DATASET RECORDS:
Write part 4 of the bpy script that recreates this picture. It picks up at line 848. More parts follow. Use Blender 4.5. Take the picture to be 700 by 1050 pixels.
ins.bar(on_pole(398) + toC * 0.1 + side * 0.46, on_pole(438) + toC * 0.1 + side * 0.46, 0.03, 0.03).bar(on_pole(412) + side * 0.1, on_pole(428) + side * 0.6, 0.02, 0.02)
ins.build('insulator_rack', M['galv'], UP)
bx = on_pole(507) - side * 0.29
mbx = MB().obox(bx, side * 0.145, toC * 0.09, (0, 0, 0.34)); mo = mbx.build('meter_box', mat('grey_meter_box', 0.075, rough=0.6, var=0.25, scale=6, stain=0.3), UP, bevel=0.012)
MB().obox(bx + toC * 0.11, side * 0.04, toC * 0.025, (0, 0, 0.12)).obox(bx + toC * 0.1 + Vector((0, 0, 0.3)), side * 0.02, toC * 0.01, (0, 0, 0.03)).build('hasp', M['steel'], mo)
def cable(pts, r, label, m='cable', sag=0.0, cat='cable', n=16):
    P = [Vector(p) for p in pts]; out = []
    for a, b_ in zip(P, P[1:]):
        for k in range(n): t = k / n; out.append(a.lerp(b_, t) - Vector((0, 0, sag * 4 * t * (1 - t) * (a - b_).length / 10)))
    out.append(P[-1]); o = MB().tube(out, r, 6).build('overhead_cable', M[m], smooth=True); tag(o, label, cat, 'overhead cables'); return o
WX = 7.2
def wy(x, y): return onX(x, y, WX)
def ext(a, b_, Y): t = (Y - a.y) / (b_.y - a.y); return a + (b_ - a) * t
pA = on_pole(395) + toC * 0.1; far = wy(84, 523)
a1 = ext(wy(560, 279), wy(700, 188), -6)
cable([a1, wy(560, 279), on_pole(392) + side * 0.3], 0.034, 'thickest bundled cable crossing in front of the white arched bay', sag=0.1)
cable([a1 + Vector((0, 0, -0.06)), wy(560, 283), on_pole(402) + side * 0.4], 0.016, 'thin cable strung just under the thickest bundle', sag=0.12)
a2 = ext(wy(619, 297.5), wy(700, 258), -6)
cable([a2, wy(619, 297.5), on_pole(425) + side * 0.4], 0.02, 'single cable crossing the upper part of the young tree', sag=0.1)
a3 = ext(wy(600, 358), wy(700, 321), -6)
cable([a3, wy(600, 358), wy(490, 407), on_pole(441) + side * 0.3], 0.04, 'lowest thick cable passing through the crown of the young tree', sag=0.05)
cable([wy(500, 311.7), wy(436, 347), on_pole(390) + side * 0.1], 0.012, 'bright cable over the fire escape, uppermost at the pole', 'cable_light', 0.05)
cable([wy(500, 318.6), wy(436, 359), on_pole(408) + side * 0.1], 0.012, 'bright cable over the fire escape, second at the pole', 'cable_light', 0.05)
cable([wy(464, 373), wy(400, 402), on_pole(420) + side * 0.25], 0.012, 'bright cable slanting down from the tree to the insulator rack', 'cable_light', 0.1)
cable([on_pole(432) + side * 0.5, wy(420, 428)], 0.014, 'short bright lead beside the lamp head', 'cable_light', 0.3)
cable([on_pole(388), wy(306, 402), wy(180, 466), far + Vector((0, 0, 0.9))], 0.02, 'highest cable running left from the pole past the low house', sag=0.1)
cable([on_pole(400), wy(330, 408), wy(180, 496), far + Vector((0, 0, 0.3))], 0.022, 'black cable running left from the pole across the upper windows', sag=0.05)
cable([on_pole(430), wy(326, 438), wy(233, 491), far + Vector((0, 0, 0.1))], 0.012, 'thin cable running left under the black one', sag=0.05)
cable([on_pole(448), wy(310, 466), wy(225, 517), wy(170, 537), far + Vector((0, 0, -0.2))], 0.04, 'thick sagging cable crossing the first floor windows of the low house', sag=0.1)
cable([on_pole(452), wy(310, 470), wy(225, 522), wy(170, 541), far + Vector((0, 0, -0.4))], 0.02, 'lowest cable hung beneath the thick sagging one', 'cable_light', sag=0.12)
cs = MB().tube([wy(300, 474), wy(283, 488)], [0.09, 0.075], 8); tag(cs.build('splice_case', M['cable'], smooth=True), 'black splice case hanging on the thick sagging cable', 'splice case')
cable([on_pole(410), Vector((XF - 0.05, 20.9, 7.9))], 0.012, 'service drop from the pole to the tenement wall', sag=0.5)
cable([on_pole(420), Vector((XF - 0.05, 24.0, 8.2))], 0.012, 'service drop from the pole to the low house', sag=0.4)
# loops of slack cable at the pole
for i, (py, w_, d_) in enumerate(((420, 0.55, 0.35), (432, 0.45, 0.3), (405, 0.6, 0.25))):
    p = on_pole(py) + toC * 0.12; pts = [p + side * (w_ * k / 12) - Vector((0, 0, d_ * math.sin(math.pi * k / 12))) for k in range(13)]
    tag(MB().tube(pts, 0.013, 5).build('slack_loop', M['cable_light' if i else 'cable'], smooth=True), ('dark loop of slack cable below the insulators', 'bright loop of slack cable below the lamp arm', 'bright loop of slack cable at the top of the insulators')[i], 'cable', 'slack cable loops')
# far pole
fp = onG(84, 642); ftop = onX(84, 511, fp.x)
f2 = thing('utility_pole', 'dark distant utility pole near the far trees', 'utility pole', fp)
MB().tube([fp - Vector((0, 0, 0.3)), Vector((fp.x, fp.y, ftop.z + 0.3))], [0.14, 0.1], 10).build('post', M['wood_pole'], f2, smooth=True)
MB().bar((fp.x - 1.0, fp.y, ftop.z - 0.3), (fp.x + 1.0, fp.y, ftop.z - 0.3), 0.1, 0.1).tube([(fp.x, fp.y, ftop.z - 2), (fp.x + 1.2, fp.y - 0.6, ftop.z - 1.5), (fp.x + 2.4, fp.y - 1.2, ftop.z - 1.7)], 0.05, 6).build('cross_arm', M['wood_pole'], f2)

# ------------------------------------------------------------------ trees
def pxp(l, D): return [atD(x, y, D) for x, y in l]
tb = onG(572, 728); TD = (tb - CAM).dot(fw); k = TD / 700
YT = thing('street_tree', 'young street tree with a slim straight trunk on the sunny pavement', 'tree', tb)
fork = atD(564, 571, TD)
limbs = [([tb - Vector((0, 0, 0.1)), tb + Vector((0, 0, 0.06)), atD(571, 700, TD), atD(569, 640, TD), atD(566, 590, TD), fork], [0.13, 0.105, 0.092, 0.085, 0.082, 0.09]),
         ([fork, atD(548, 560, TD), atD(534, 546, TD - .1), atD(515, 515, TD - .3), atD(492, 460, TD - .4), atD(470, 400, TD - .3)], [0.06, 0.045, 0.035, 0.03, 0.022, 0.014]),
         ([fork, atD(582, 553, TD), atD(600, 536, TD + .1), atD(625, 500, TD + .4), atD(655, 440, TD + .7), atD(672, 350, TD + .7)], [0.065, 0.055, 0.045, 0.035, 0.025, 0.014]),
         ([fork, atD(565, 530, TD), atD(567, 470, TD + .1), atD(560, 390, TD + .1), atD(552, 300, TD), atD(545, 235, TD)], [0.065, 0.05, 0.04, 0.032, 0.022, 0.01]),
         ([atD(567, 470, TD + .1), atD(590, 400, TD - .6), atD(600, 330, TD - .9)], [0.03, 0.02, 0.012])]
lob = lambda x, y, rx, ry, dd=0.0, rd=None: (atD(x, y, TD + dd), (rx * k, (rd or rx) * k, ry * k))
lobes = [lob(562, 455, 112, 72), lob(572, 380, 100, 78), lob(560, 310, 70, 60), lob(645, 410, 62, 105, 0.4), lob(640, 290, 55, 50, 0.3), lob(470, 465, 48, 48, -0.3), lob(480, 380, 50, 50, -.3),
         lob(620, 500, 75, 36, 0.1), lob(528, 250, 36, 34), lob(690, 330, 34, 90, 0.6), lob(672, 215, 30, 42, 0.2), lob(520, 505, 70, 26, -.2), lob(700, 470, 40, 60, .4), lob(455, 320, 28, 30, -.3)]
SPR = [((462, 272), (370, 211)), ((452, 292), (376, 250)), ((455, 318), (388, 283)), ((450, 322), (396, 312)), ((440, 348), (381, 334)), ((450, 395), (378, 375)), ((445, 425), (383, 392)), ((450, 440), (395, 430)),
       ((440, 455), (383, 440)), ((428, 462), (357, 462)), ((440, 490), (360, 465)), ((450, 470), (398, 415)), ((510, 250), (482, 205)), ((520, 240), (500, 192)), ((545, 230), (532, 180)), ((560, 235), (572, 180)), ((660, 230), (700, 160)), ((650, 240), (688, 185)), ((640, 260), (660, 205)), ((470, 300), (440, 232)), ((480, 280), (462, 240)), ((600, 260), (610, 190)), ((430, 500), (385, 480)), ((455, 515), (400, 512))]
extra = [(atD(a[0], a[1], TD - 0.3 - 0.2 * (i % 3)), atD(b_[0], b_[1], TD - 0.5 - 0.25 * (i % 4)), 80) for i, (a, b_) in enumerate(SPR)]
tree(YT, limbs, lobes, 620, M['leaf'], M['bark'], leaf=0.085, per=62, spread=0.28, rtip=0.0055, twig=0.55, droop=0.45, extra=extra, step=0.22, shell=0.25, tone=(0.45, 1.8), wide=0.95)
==
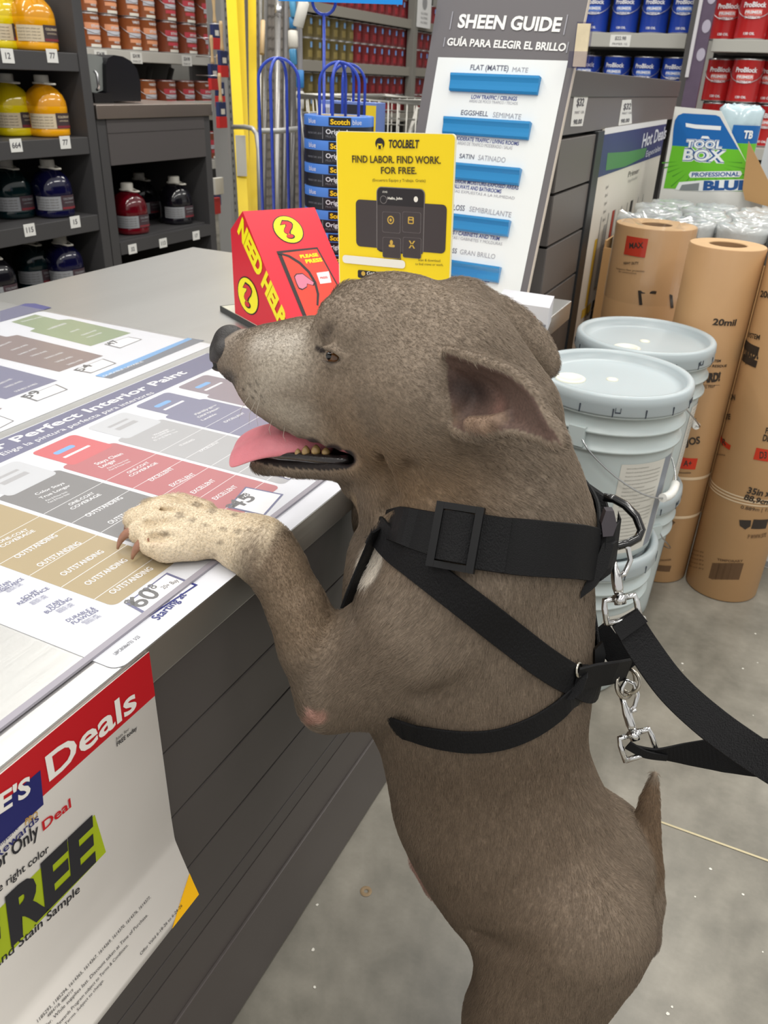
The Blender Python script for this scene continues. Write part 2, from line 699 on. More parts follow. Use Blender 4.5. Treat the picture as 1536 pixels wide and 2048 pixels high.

SET EXERCISE:
State how many lines hold the word "wide". The number is the whole answer.

REPLY TO THE EXERCISE:
2